Kennedy v. Bremerton School District Amicus Brief


When National Day of Prayer legislation was introduced in 1952, a Senate report concluded that “[p]rayer has indeed been a vital force in the growth and development of this Nation,” and thus an annual day of prayer would be an appropriate way of “reaffirming in a dramatic manner the deep religious conviction which has prevailed throughout the history of the United States.” S. Rep. No. 82-1389. But Coach Kennedy’s short, private prayer has triggered several years of intense litigation culminating on the steps of this Court, merely because his act of prayer might be seen by students. Bremerton School District seems obsessed with the fact that Kennedy may be observed by students when he prays. This near-paranoid view of the Constitution leaves students with a truncated view of American history that omits the Nation’s rich religious heritage.

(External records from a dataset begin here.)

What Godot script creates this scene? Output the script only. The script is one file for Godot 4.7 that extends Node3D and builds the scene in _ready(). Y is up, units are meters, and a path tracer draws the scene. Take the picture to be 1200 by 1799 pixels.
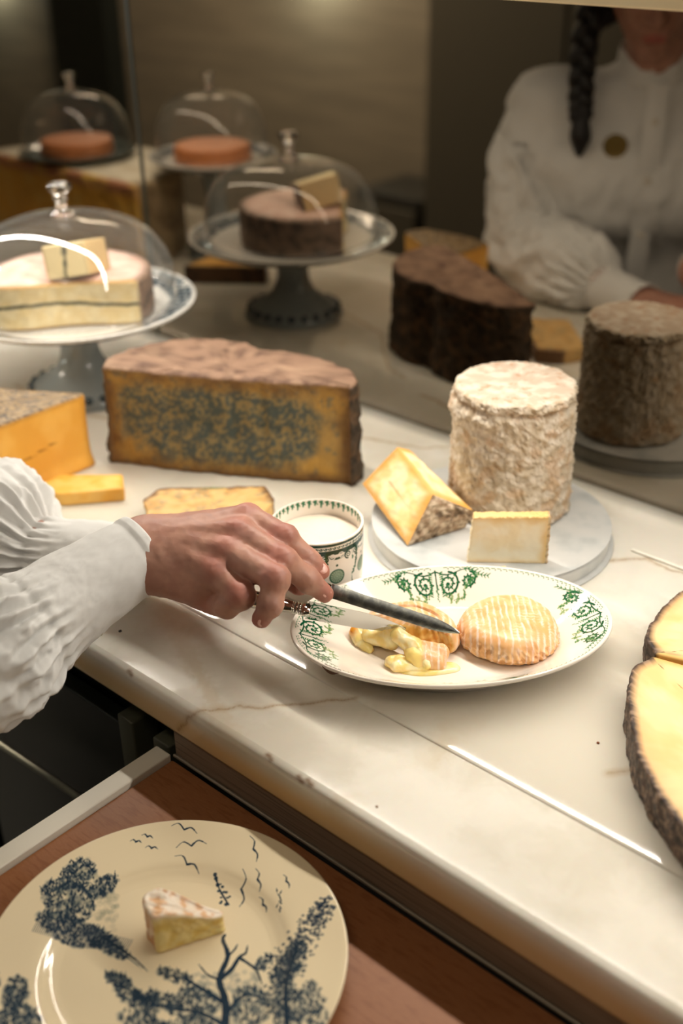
extends Node3D
# A cheese counter in front of a mirror wall. Units are metres; the mirror plane is z = 0, the counter top y = 0, the counter runs along x.

var nz := FastNoiseLite.new()
var rng := RandomNumberGenerator.new()
var brushes := {}


# ---------------------------------------------------------------- mesh building
class Mb:
	var v := PackedVector3Array()
	var t := PackedVector2Array()
	var c := PackedColorArray()
	var ix := PackedInt32Array()

	func vert(p: Vector3, uv := Vector2.ZERO, col := Color.WHITE) -> int:
		v.append(p); t.append(uv); c.append(col)
		return v.size() - 1

	func tri(a: int, b: int, d: int) -> void:
		ix.append(a); ix.append(b); ix.append(d)

	func quad(a: int, b: int, d: int, e: int) -> void:
		tri(a, b, d); tri(a, d, e)

	# rows of points, each row as long as the next; closed joins the row's end to its start
	func rows(n_rows: int, n: int, start: int, closed: bool) -> void:
		for j in n_rows - 1:
			for i in (n if closed else n - 1):
				var k := (i + 1) % n
				quad(start + j * n + i, start + (j + 1) * n + i, start + (j + 1) * n + k, start + j * n + k)

	func grid(nu: int, nv: int, f: Callable, cf = null) -> void:
		var s := v.size()
		for j in nv + 1:
			for i in nu + 1:
				var a := float(i) / nu
				var b := float(j) / nv
				var p: Vector3 = f.call(a, b)
				vert(p, Vector2(a, b), cf.call(p, a, b) if cf != null else Color.WHITE)
		rows(nv + 1, nu + 1, s, false)

	# an open box with every edge chamfered: six faces, twelve bevels, eight corners, at a place and basis
	func box(at: Vector3, size: Vector3, bev := 0.0015, bas := Basis.IDENTITY) -> void:
		var h := size / 2.0
		bev = minf(bev, minf(h.x, minf(h.y, h.z)) * 0.9)
		var id := {}
		for sx in [-1, 1]:
			for sy in [-1, 1]:
				for sz in [-1, 1]:
					for ax in 3:
						var p := Vector3(sx * (h.x - (0.0 if ax == 0 else bev)), sy * (h.y - (0.0 if ax == 1 else bev)), sz * (h.z - (0.0 if ax == 2 else bev)))
						var uv := Vector2(p.x, p.z)
						if ax == 0: uv = Vector2(p.z, p.y)
						if ax == 2: uv = Vector2(p.x, p.y)
						id[[sx, sy, sz, ax]] = vert(at + bas * p, uv)
		for s in [-1, 1]:
			out4(id[[s, -1, -1, 0]], id[[s, 1, -1, 0]], id[[s, 1, 1, 0]], id[[s, -1, 1, 0]], at)
			out4(id[[-1, s, -1, 1]], id[[1, s, -1, 1]], id[[1, s, 1, 1]], id[[-1, s, 1, 1]], at)
			out4(id[[-1, -1, s, 2]], id[[1, -1, s, 2]], id[[1, 1, s, 2]], id[[-1, 1, s, 2]], at)
			for q in [-1, 1]:
				out4(id[[-1, s, q, 1]], id[[1, s, q, 1]], id[[1, s, q, 2]], id[[-1, s, q, 2]], at)
				out4(id[[s, -1, q, 0]], id[[s, 1, q, 0]], id[[s, 1, q, 2]], id[[s, -1, q, 2]], at)
				out4(id[[s, q, -1, 0]], id[[s, q, 1, 0]], id[[s, q, 1, 1]], id[[s, q, -1, 1]], at)
				for r in [-1, 1]:
					out3(id[[s, q, r, 0]], id[[s, q, r, 1]], id[[s, q, r, 2]], at)

	func out3(a: int, b: int, d: int, mid: Vector3) -> void:
		if (v[d] - v[a]).cross(v[b] - v[a]).dot(v[a] - mid) < 0.0:
			tri(a, d, b)
		else:
			tri(a, b, d)

	func out4(a: int, b: int, d: int, e: int, mid: Vector3) -> void:
		out3(a, b, d, mid); out3(a, d, e, mid)

	func turn_outward(from := 0) -> void:
		var mid := Vector3.ZERO
		for i in range(from, ix.size()): mid += v[ix[i]]
		mid /= maxf(1.0, ix.size() - from)
		var vol := 0.0
		for i in range(from, ix.size(), 3):
			vol += (v[ix[i]] - mid).dot((v[ix[i + 1]] - mid).cross(v[ix[i + 2]] - mid))
		if vol > 0.0:
			for i in range(from, ix.size(), 3):
				var k := ix[i + 1]
				ix[i + 1] = ix[i + 2]; ix[i + 2] = k

	func done(crease := 0.45) -> ArrayMesh:
		var n := PackedVector3Array()
		n.resize(v.size())
		for i in range(0, ix.size(), 3):
			var f := (v[ix[i + 2]] - v[ix[i]]).cross(v[ix[i + 1]] - v[ix[i]])
			n[ix[i]] += f; n[ix[i + 1]] += f; n[ix[i + 2]] += f
		var at := {}
		for i in v.size():
			var key := Vector3i((v[i] * 40000.0).round())
			if at.has(key): at[key].append(i)
			else: at[key] = [i]
		var m := n.duplicate()
		for key in at:
			var l: Array = at[key]
			if l.size() > 1:
				for i in l:
					for j in l:
						if i != j and n[i].normalized().dot(n[j].normalized()) > crease: m[i] += n[j]
		for i in m.size(): m[i] = m[i].normalized() if m[i].length_squared() > 0.0 else Vector3.UP
		var arr := []
		arr.resize(Mesh.ARRAY_MAX)
		arr[Mesh.ARRAY_VERTEX] = v; arr[Mesh.ARRAY_NORMAL] = m; arr[Mesh.ARRAY_TEX_UV] = t; arr[Mesh.ARRAY_COLOR] = c; arr[Mesh.ARRAY_INDEX] = ix
		var am := ArrayMesh.new()
		am.add_surface_from_arrays(Mesh.PRIMITIVE_TRIANGLES, arr)
		return am


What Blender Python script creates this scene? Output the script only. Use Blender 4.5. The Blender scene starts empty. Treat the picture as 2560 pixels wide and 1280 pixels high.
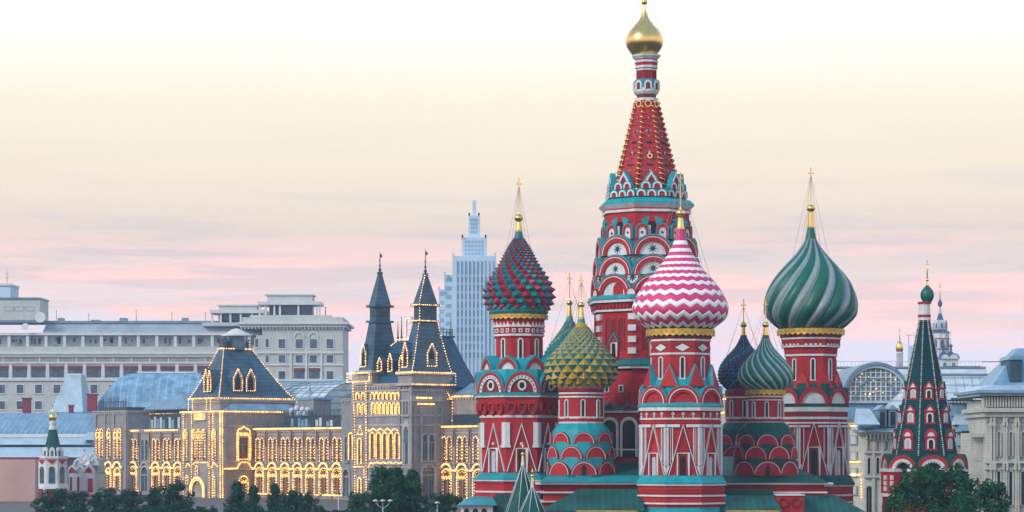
import bpy, math, random
from mathutils import Matrix, Vector, noise
R = math.radians
PI = math.pi
random.seed(7)

# ------------------------------------------------------------------ camera, sky, sun, exposure
F = 6250.0        # focal length in photo pixels (photo 2560 wide)
HOR = 1130.0      # row of the horizon
ZC = 8.5          # eye height
scene = bpy.context.scene
C = scene.collection
cam_d = bpy.data.cameras.new('camera')
cam = bpy.data.objects.new('camera', cam_d)
C.objects.link(cam)
scene.camera = cam
cam_d.sensor_width = 36.0
cam_d.lens = 36.0 * F / 2560.0
cam_d.shift_y = (HOR - 640.0) / 2560.0
cam_d.clip_start = 1.0
cam_d.clip_end = 20000.0
cam.location = (0, 0, ZC)
cam.rotation_euler = (R(90), 0, 0)

SUN_EL, SUN_AZ = 32.0, -50.0        # the sun's height; its bearing seen from the scene, from behind the camera to the left
sun_d = bpy.data.lights.new('sun', 'SUN')
sun_d.energy = 2.0
sun_d.angle = R(16)
sun_d.color = (1.0, 0.90, 0.80)
sun = bpy.data.objects.new('sun', sun_d)
C.objects.link(sun)
_sd = Vector((math.sin(R(SUN_AZ)) * math.cos(R(SUN_EL)), -math.cos(R(SUN_AZ)) * math.cos(R(SUN_EL)), math.sin(R(SUN_EL))))
sun.rotation_euler = _sd.to_track_quat('Z', 'Y').to_euler()
sun.location = (-60, 100, 150)

world = bpy.data.worlds.new('World')
scene.world = world
world.use_nodes = True
def build_sky():
    nt = world.node_tree
    nt.nodes.clear()
    N, L = nt.nodes.new, nt.links.new
    out = N('ShaderNodeOutputWorld')
    sky = N('ShaderNodeTexSky'); sky.sky_type = 'NISHITA'; sky.sun_disc = False
    sky.sun_elevation = R(SUN_EL); sky.sun_rotation = math.atan2(_sd.x, _sd.y)
    sky.air_density = 1.2; sky.dust_density = 2.0
    bg1 = N('ShaderNodeBackground'); bg1.inputs['Strength'].default_value = 0.09
    L(sky.outputs[0], bg1.inputs['Color'])
    tc = N('ShaderNodeTexCoord')
    sep = N('ShaderNodeSeparateXYZ'); L(tc.outputs['Generated'], sep.inputs[0])
    # elevation in degrees / 90
    asn = N('ShaderNodeMath'); asn.operation = 'ARCSINE'; L(sep.outputs['Z'], asn.inputs[0])
    deg = N('ShaderNodeMath'); deg.operation = 'MULTIPLY'; deg.inputs[1].default_value = 57.29578 / 12.0
    L(asn.outputs[0], deg.inputs[0])
    # azimuth, for streaks of cloud long and low
    at = N('ShaderNodeMath'); at.operation = 'ARCTAN2'; L(sep.outputs['X'], at.inputs[0]); L(sep.outputs['Y'], at.inputs[1])
    cmb = N('ShaderNodeCombineXYZ'); L(at.outputs[0], cmb.inputs['X']); L(asn.outputs[0], cmb.inputs['Y'])
    def streak(sx, sy, scale, detail, lo, hi, off):
        mp = N('ShaderNodeMapping'); mp.inputs['Scale'].default_value = (sx, sy, 1); mp.inputs['Location'].default_value = (off, off * 1.7, 0)
        L(cmb.outputs[0], mp.inputs[0])
        nz = N('ShaderNodeTexNoise'); nz.inputs['Scale'].default_value = scale; nz.inputs['Detail'].default_value = detail; nz.inputs['Roughness'].default_value = 0.55
        L(mp.outputs[0], nz.inputs['Vector'])
        rm = N('ShaderNodeMapRange'); rm.interpolation_type = 'SMOOTHSTEP'
        rm.inputs['From Min'].default_value = lo; rm.inputs['From Max'].default_value = hi
        L(nz.outputs['Fac'], rm.inputs['Value'])
        return rm.outputs[0]
    def ramp(stops, inp):
        r = N('ShaderNodeValToRGB'); el = r.color_ramp.elements
        while len(el) > 1: el.remove(el[-1])
        for i, (p, c) in enumerate(stops):
            e = el[0] if i == 0 else el.new(p)
            e.position = p; e.color = (c[0], c[1], c[2], 1)
        L(inp, r.inputs[0]); return r.outputs[0]
    def E(py): return math.degrees(math.atan((HOR - py) / F)) / 12.0
    # the thin high veil of the evening
    base = ramp(SKY_STOPS(E), deg.outputs[0])
    # pink low band clouds
    pinkmask = ramp([(E(1000), (0, 0, 0)), (E(860), (.45,) * 3), (E(760), (1, 1, 1)), (E(690), (.95,) * 3), (E(610), (.3,) * 3), (E(540), (0, 0, 0))], deg.outputs[0])
    s1 = streak(7, 85, 1.0, 8, .43, .53, 3.1)
    m1 = N('ShaderNodeMath'); m1.operation = 'MULTIPLY'; L(s1, m1.inputs[0]); L(pinkmask, m1.inputs[1])
    mx1 = N('ShaderNodeMix'); mx1.data_type = 'RGBA'; L(m1.outputs[0], mx1.inputs['Factor']); L(base, mx1.inputs['A'])
    mx1.inputs['B'].default_value = SKY_PINK
    # grey lilac bars
    greymask = ramp([(E(900), (0, 0, 0)), (E(760), (.5,) * 3), (E(640), (.8,) * 3), (E(520), (.26,) * 3), (E(380), (.07,) * 3), (E(150), (0, 0, 0))], deg.outputs[0])
    s2 = streak(8, 105, 1.0, 8, .49, .60, 8.3)
    m2 = N('ShaderNodeMath'); m2.operation = 'MULTIPLY'; L(s2, m2.inputs[0]); L(greymask, m2.inputs[1])
    mx2 = N('ShaderNodeMix'); mx2.data_type = 'RGBA'; L(m2.outputs[0], mx2.inputs['Factor']); L(mx1.outputs['Result'], mx2.inputs['A'])
    mx2.inputs['B'].default_value = SKY_GREY
    # fades to a cooler, dimmer deck overhead
    zen = N('ShaderNodeMapRange'); zen.interpolation_type = 'SMOOTHSTEP'
    zen.inputs['From Min'].default_value = 1.0; zen.inputs['From Max'].default_value = 3.6
    L(deg.outputs[0], zen.inputs['Value'])
    mx3 = N('ShaderNodeMix'); mx3.data_type = 'RGBA'; L(zen.outputs[0], mx3.inputs['Factor']); L(mx2.outputs['Result'], mx3.inputs['A'])
    mx3.inputs['B'].default_value = SKY_ZENITH
    bg2 = N('ShaderNodeBackground'); bg2.inputs['Strength'].default_value = 1.0
    L(mx3.outputs['Result'], bg2.inputs['Color'])
    mix = N('ShaderNodeMixShader'); mix.inputs[0].default_value = 0.90
    L(bg1.outputs[0], mix.inputs[1]); L(bg2.outputs[0], mix.inputs[2])
    L(mix.outputs[0], out.inputs['Surface'])
def SKY_STOPS(E):
    return [(0.0, (.74, .74, .95)), (E(960), (.82, .80, .98)), (E(860), (.86, .79, .93)), (E(760), (.91, .77, .80)), (E(705), (.96, .74, .69)), (E(640), (.85, .69, .62)),
            (E(580), (.88, .71, .58)), (E(500), (.97, .79, .62)), (E(400), (1.01, .85, .64)), (E(270), (1.03, .91, .70)), (E(120), (1.08, 1.03, .88)), (E(0), (1.18, 1.16, 1.08))]
SKY_PINK = (1.20, .73, .66, 1)
SKY_GREY = (.72, .62, .62, 1)
SKY_ZENITH = (.38, .58, .88, 1)
build_sky()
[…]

The complex intersection of public and private speech is nowhere more evident than in public education—the “marketplace of ideas”—where young minds are exposed to a wide range of subjects. The government is responsible for a considerable amount of speech, but the individuals involved in the system, including teachers, are also private citizens who enjoy First Amendment rights. In preparing young minds for citizenship, schools must provide an accurate and complete picture of American history, including the role of religion.

The Ninth Circuit pits the Establishment Clause against the Free Exercise Clause, creating unnecessary tension. Prayer is not part of Kennedy’s job duties. He prays as a private citizen, not as a government employee. That is abundantly clear to any reasonable observer.